— RECORDED DATA —
>>>>>

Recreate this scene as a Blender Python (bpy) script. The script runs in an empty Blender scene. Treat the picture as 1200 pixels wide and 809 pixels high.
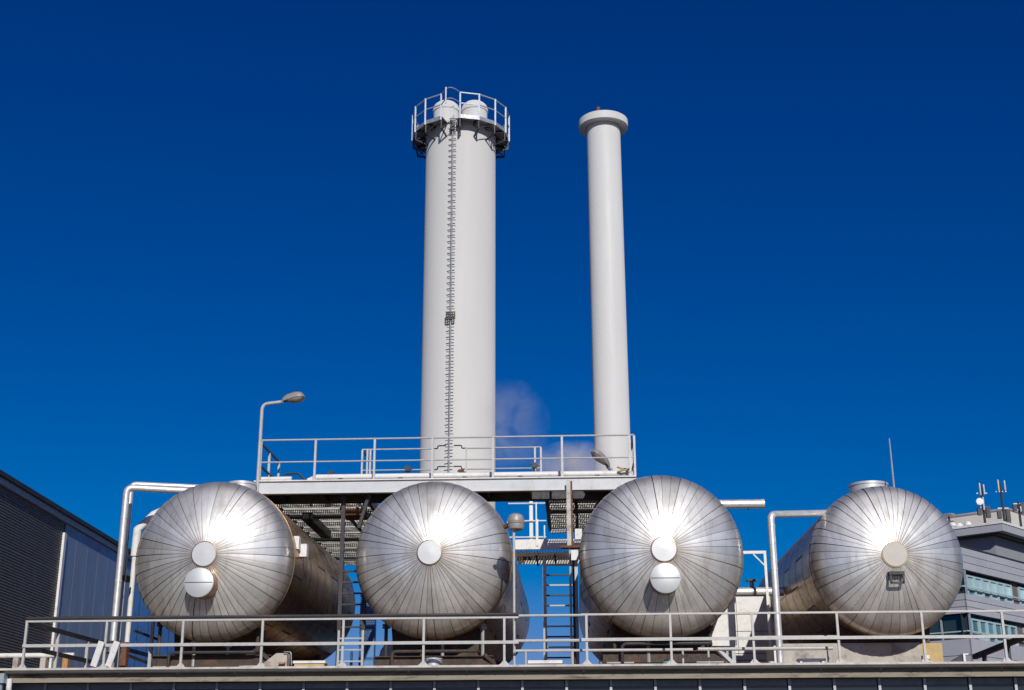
import bpy, bmesh, math, random
from mathutils import Vector, Matrix
random.seed(7)
sc = bpy.context.scene
COL = sc.collection
PI = math.pi
V = Vector

# ------------------------------------------------------------------ camera
CAMF, PITCH, ROLL, YAW, CZ = 1517.0, math.radians(18.2), math.radians(.2), math.radians(2.62), 1.6
cd = bpy.data.cameras.new('camera'); cam = bpy.data.objects.new('camera', cd); COL.objects.link(cam)
cd.sensor_width = 36; cd.lens = 36*CAMF/1200; cd.clip_start = .1; cd.clip_end = 5000
FW = V((-math.sin(YAW)*math.cos(PITCH), math.cos(YAW)*math.cos(PITCH), math.sin(PITCH)))
R0 = V((math.cos(YAW), math.sin(YAW), 0)); U0 = R0.cross(FW)
RT = R0*math.cos(ROLL) - U0*math.sin(ROLL); UP = U0*math.cos(ROLL) + R0*math.sin(ROLL)
M = Matrix((RT, UP, -FW)).transposed().to_4x4(); M.translation = V((0, 0, CZ)); cam.matrix_world = M
sc.camera = cam

def ray(x, y): return RT*((x-600)/CAMF) + UP*((404.5-y)/CAMF) + FW
def at(x, y, Y):                       # measured point of the photograph brought to the depth Y
    d = ray(x, y); return V((0, 0, CZ)) + d*(Y/d.y)
def on_plane(x, y, p, n):
    d = ray(x, y); o = V((0, 0, CZ)); return o + d*((p-o).dot(n)/d.dot(n))

# ------------------------------------------------------------------ sky and sun
SUN_EL, SUN_AZ = math.radians(28), math.radians(13)          # azimuth to the right of straight behind the camera
w = bpy.data.worlds.new("World"); sc.world = w; w.use_nodes = True
nt = w.node_tree; bg = nt.nodes['Background']; bg.inputs[1].default_value = .1
sky = nt.nodes.new('ShaderNodeTexSky'); sky.sky_type = 'NISHITA'; sky.sun_disc = False
sky.sun_elevation = SUN_EL; sky.sun_rotation = PI - SUN_AZ
sky.altitude = 200; sky.air_density = 1; sky.dust_density = .3; sky.ozone_density = 3
# deep clear winter blue: one colour curve for the whole sky (as a polarising filter gives)
sep = nt.nodes.new('ShaderNodeSeparateColor'); com = nt.nodes.new('ShaderNodeCombineColor')
nt.links.new(sky.outputs[0], sep.inputs[0])
def mth(op, a, b, tree=None):
    t = tree or nt
    n = t.nodes.new('ShaderNodeMath'); n.operation = op
    for i, v in enumerate((a, b)):
        if isinstance(v, (int, float)): n.inputs[i].default_value = v
        else: t.links.new(v, n.inputs[i])
    return n.outputs[0]
for i, (a, p) in enumerate(((2.2, 5), (.325, 1.3), (.60, 1.03))):
    c = mth('MULTIPLY', sep.outputs[i], .1)
    c2 = mth('MULTIPLY', mth('POWER', c, p), a)
    if i == 0: c2 = mth('MINIMUM', c2, mth('MAXIMUM', mth('SUBTRACT', mth('MULTIPLY', c, .62), .24), 0))   # pale sky stays neutral
    if i == 1: c2 = mth('MAXIMUM', c2, mth('SUBTRACT', mth('MULTIPLY', c, .62), .28))
    nt.links.new(mth('MULTIPLY', c2, 10), com.inputs[i])
nt.links.new(com.outputs[0], bg.inputs[0])
sl = bpy.data.lights.new('sun', 'SUN'); sl.energy = 3.4; sl.angle = math.radians(.53); sl.color = (1, .955, .87)
sun = bpy.data.objects.new('sun', sl); COL.objects.link(sun)
S = V((math.sin(SUN_AZ)*math.cos(SUN_EL), -math.cos(SUN_AZ)*math.cos(SUN_EL), math.sin(SUN_EL)))
sun.rotation_euler = S.to_track_quat('Z', 'Y').to_euler(); sun.location = S*100
sc.view_settings.view_transform = 'Standard'; sc.view_settings.look = 'None'
sc.view_settings.exposure = 0; sc.view_settings.gamma = 1
sc.render.engine = 'CYCLES'
try:
    sc.cycles.volume_bounces = 4; sc.cycles.volume_step_rate = 2; sc.cycles.volume_max_steps = 128
except Exception: pass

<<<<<

Without the pictures, return the listing above from its first line through the line that has "sc.camera = cam".

Recreate this scene as a Blender Python (bpy) script. The script runs in an empty Blender scene. Treat the picture as 1200 pixels wide and 809 pixels high.
import bpy, bmesh, math, random
from mathutils import Vector, Matrix
random.seed(7)
sc = bpy.context.scene
COL = sc.collection
PI = math.pi
V = Vector

# ------------------------------------------------------------------ camera
CAMF, PITCH, ROLL, YAW, CZ = 1517.0, math.radians(18.2), math.radians(.2), math.radians(2.62), 1.6
cd = bpy.data.cameras.new('camera'); cam = bpy.data.objects.new('camera', cd); COL.objects.link(cam)
cd.sensor_width = 36; cd.lens = 36*CAMF/1200; cd.clip_start = .1; cd.clip_end = 5000
FW = V((-math.sin(YAW)*math.cos(PITCH), math.cos(YAW)*math.cos(PITCH), math.sin(PITCH)))
R0 = V((math.cos(YAW), math.sin(YAW), 0)); U0 = R0.cross(FW)
RT = R0*math.cos(ROLL) - U0*math.sin(ROLL); UP = U0*math.cos(ROLL) + R0*math.sin(ROLL)
M = Matrix((RT, UP, -FW)).transposed().to_4x4(); M.translation = V((0, 0, CZ)); cam.matrix_world = M
sc.camera = cam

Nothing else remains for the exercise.